_WHAT IS EXPECTED_. Starting with the first line of the data below, copy each line up to and including the one containing "COL = S.collection". Pictures stay out.

_INFORMATION PROVIDED_.
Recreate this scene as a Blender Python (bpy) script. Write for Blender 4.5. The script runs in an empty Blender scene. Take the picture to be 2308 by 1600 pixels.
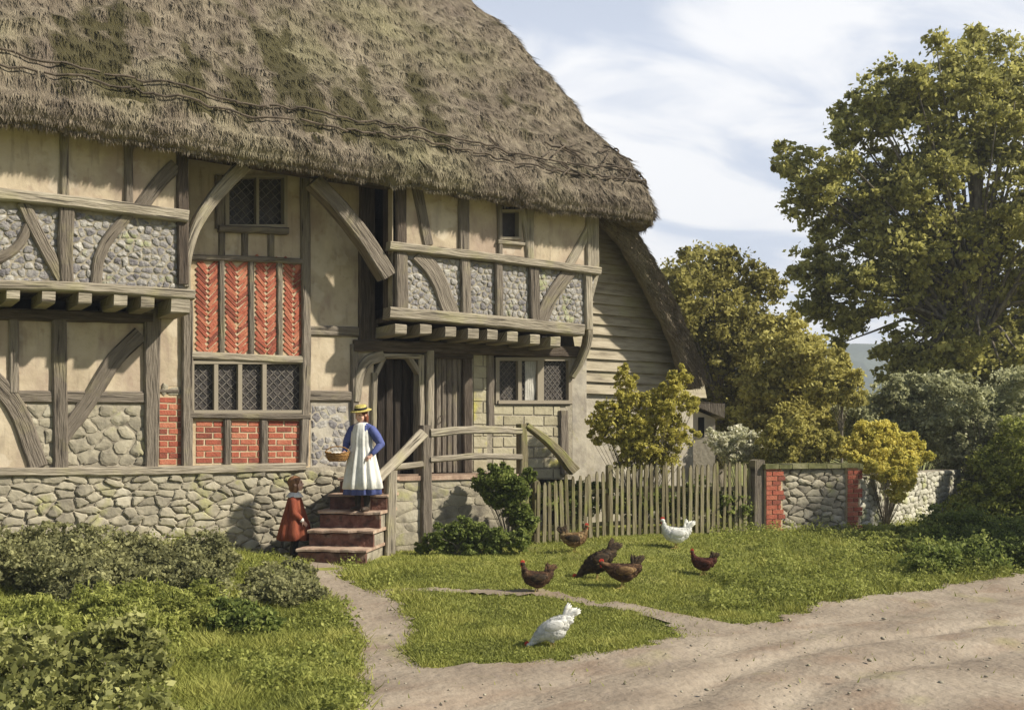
import bpy, bmesh, math, random
import numpy as np
from mathutils import Vector, Matrix, noise as mn
random.seed(7); RNG = np.random.default_rng(7)
R = math.radians
S = bpy.context.scene
COL = S.collection

# ------------------------------------------------------------ camera, sky, sun, exposure
F = 2300.0; CX = 1154.0; HZ = 1000.0; CAM = Vector((0, -12.2, 1.65))
FW = Vector((0.5548, 0.8320, 0)); RT = Vector((0.8320, -0.5548, 0))
cam = bpy.data.cameras.new('camera'); co = bpy.data.objects.new('camera', cam); COL.objects.link(co)
co.location = CAM; co.rotation_euler = (R(90), 0, -math.atan2(FW.x, FW.y))
cam.sensor_width = 36; cam.lens = 36 * F / 2308; cam.shift_y = 200 / 2308
cam.clip_start = 0.1; cam.clip_end = 4000
S.camera = co
S.view_settings.view_transform = 'Standard'; S.view_settings.look = 'None'
S.view_settings.gamma = 1; S.view_settings.use_curve_mapping = False
S.view_settings.exposure = 0.58
SUN = Vector((1.0, -1.05, 1.15)).normalized()
W = bpy.data.worlds.new('World'); S.world = W; W.use_nodes = True
wn = W.node_tree; wn.nodes.clear()
def N(t, ty, **kw):
    n = t.nodes.new(ty)
    for k, v in kw.items():
        if hasattr(n, k): setattr(n, k, v)
        else: n.inputs[k].default_value = v
    return n
wo = N(wn, 'ShaderNodeOutputWorld'); bg = N(wn, 'ShaderNodeBackground'); bg.inputs['Strength'].default_value = 0.052
sky = N(wn, 'ShaderNodeTexSky'); sky.sky_type = 'NISHITA'; sky.sun_disc = False
sky.sun_elevation = math.asin(SUN.z); sky.sun_rotation = math.atan2(SUN.x, SUN.y)
sky.air_density = 1.0; sky.dust_density = 1.5; sky.ozone_density = 1.5
tc = N(wn, 'ShaderNodeTexCoord'); sx = N(wn, 'ShaderNodeSeparateXYZ')
ad = N(wn, 'ShaderNodeMath', operation='ADD'); ad.inputs[1].default_value = 0.12
dx = N(wn, 'ShaderNodeMath', operation='DIVIDE'); dy = N(wn, 'ShaderNodeMath', operation='DIVIDE')
cb = N(wn, 'ShaderNodeCombineXYZ')
L = wn.links.new
L(tc.outputs['Generated'], sx.inputs[0]); L(sx.outputs[2], ad.inputs[0])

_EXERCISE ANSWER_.
Recreate this scene as a Blender Python (bpy) script. Write for Blender 4.5. The script runs in an empty Blender scene. Take the picture to be 2308 by 1600 pixels.
import bpy, bmesh, math, random
import numpy as np
from mathutils import Vector, Matrix, noise as mn
random.seed(7); RNG = np.random.default_rng(7)
R = math.radians
S = bpy.context.scene
COL = S.collection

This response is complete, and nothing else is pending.